Goal:
In the listing below, find every line containing "script" and copy it out.

Entries with scene source code:
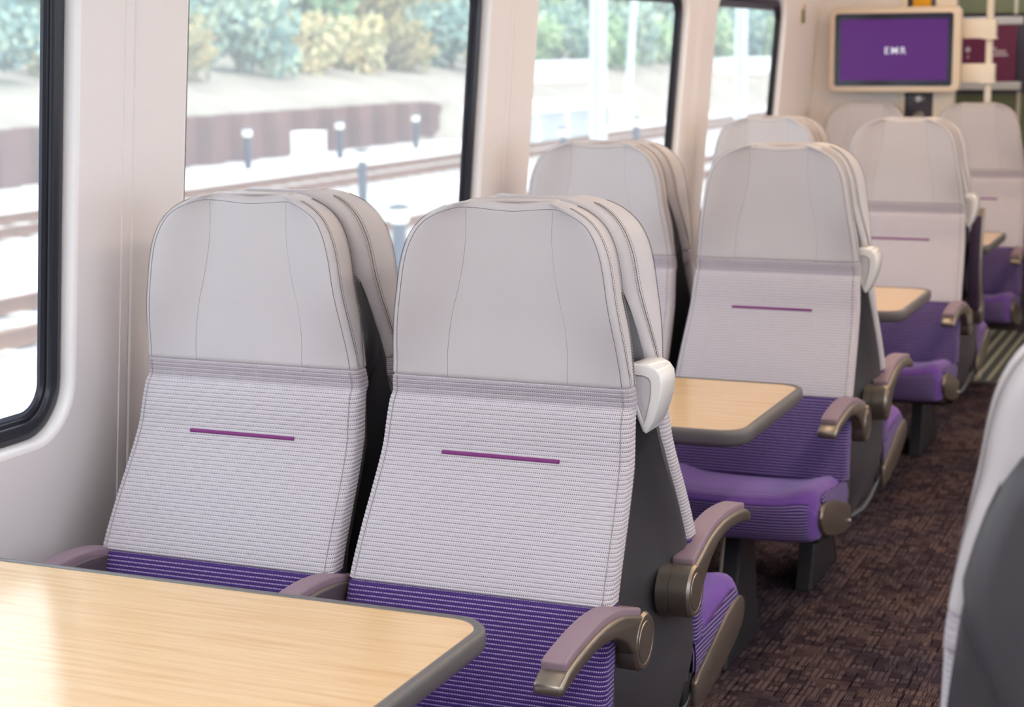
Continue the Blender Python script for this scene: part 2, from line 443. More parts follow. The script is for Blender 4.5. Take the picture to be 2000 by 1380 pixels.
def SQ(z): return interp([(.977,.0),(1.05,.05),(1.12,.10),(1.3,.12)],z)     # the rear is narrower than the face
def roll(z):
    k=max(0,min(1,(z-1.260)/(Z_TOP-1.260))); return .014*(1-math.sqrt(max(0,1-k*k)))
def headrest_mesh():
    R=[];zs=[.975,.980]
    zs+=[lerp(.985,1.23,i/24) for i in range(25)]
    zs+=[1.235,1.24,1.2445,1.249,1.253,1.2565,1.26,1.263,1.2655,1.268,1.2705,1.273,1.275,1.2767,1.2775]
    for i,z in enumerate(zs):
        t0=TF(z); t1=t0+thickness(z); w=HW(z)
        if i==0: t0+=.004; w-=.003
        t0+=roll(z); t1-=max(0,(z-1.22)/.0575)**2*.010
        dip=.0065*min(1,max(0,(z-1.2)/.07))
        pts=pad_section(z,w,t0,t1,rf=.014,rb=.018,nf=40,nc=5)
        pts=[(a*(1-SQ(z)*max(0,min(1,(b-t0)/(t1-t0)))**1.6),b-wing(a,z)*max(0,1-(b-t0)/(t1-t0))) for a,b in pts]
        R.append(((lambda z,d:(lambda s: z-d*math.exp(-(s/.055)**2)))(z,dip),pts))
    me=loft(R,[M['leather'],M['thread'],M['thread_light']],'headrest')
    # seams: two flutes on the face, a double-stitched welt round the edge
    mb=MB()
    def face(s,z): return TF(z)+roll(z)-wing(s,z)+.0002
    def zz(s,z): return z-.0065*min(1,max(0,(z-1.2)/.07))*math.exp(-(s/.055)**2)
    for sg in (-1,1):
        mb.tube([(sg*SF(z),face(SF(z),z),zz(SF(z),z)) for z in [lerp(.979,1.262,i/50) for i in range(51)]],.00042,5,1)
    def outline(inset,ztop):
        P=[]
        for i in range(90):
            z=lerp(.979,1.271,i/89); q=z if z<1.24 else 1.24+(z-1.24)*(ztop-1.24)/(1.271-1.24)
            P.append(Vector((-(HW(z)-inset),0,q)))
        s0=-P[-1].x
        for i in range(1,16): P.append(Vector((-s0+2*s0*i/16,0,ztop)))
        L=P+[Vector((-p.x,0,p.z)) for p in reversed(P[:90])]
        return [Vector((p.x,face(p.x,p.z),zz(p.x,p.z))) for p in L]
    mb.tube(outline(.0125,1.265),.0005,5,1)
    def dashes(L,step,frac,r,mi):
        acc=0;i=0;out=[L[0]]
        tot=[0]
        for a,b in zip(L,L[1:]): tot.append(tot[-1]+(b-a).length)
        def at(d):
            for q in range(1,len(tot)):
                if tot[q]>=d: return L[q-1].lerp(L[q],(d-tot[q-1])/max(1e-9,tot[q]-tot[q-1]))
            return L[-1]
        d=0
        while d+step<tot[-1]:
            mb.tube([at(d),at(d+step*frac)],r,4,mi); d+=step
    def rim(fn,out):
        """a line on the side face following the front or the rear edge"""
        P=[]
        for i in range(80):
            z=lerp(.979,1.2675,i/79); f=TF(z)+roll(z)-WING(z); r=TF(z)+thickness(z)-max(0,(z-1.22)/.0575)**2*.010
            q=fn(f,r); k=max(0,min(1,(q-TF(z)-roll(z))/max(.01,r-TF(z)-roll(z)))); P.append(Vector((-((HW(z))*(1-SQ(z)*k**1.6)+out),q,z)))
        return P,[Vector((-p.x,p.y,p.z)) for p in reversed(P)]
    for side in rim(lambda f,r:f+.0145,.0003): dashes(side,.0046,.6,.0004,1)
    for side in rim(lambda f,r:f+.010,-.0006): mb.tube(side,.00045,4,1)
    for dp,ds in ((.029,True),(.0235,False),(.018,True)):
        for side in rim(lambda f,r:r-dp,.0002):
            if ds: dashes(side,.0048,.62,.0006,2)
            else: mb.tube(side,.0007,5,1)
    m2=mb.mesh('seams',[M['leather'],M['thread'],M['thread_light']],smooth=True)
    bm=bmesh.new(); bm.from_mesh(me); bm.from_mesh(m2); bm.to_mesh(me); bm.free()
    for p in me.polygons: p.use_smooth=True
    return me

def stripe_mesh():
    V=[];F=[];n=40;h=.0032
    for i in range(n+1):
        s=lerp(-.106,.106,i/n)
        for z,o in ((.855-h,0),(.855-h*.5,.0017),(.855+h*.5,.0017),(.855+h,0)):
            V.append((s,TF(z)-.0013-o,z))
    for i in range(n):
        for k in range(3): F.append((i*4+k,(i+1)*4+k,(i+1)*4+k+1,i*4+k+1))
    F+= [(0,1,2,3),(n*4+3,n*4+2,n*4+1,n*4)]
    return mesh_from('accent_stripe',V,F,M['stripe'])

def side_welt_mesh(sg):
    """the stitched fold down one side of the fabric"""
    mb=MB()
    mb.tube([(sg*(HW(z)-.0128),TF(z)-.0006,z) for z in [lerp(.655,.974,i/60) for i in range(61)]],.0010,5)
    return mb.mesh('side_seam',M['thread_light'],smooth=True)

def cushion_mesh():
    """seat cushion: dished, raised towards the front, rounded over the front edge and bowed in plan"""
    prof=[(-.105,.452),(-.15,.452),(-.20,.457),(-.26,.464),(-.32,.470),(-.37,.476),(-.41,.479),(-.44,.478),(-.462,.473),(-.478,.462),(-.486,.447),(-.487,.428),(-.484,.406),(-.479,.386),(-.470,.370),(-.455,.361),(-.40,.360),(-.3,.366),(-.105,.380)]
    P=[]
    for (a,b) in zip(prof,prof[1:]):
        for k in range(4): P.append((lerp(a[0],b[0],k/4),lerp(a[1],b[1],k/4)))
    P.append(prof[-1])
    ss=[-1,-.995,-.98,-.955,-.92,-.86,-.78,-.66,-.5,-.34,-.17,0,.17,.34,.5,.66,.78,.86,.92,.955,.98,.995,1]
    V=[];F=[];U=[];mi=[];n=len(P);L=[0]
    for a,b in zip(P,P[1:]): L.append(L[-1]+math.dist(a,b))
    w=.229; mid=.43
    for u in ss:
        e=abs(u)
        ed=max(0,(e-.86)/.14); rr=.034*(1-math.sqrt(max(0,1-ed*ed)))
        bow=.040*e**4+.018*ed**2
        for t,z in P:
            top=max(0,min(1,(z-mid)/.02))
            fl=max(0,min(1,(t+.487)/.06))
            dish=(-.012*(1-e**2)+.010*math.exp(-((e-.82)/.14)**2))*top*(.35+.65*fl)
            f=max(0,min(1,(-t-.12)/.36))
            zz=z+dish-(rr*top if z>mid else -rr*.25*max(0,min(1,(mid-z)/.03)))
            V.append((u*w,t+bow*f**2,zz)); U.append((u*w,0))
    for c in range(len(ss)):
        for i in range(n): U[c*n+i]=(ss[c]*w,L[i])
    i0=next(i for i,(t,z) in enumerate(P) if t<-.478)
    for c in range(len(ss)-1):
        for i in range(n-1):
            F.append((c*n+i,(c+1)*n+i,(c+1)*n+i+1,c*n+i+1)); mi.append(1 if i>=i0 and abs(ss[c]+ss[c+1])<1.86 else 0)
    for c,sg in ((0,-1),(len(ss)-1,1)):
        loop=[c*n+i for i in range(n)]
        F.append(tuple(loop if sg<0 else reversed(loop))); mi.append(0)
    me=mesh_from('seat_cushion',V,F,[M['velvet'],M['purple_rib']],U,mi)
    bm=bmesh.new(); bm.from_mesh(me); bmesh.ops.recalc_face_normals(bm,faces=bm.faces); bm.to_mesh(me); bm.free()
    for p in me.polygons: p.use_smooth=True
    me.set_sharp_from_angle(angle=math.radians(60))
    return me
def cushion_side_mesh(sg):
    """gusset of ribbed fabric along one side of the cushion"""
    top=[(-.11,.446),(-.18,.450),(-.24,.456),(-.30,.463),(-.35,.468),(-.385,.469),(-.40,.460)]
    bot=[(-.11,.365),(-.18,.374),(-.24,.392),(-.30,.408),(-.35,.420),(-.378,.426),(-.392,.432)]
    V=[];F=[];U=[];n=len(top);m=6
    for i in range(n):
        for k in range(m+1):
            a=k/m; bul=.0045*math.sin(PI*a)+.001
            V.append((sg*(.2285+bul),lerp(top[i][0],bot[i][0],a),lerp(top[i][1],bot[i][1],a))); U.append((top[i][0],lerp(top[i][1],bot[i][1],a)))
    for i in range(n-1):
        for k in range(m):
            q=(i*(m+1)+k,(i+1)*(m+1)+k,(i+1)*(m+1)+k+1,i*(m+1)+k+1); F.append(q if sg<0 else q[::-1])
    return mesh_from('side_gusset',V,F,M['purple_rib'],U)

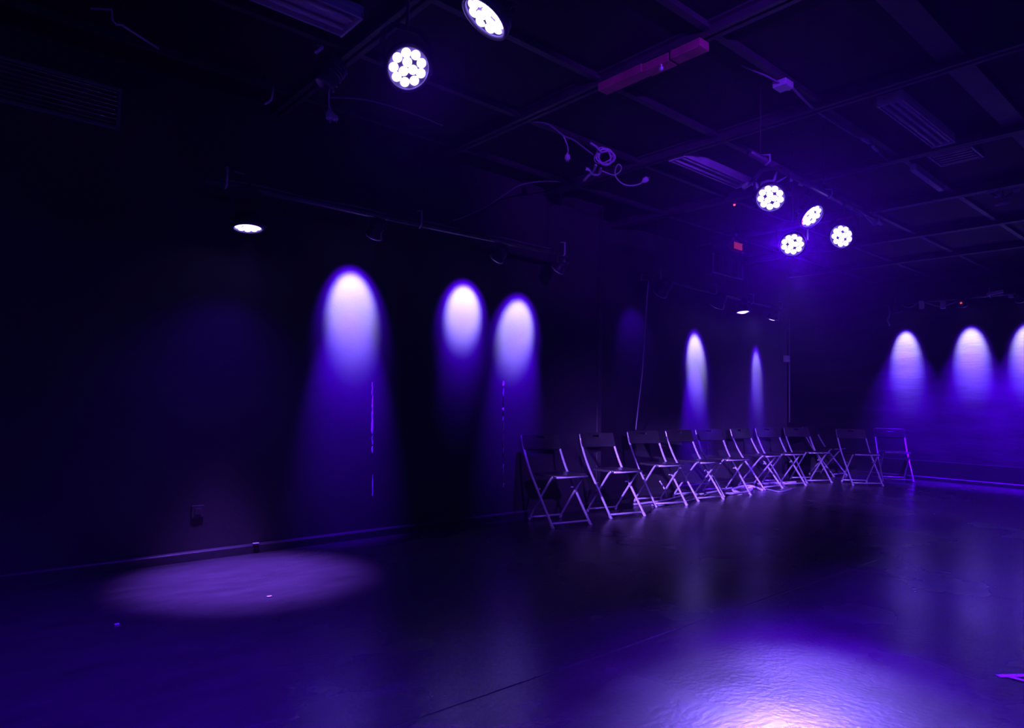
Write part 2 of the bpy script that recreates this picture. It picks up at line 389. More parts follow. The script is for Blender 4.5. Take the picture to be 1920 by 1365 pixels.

Exercise output:
Continue the Blender Python script for this scene: part 2, from line 443. More parts follow. The script is for Blender 4.5. Take the picture to be 2000 by 1380 pixels.
Write part 2 of the bpy script that recreates this picture. It picks up at line 389. More parts follow. The script is for Blender 4.5. Take the picture to be 1920 by 1365 pixels.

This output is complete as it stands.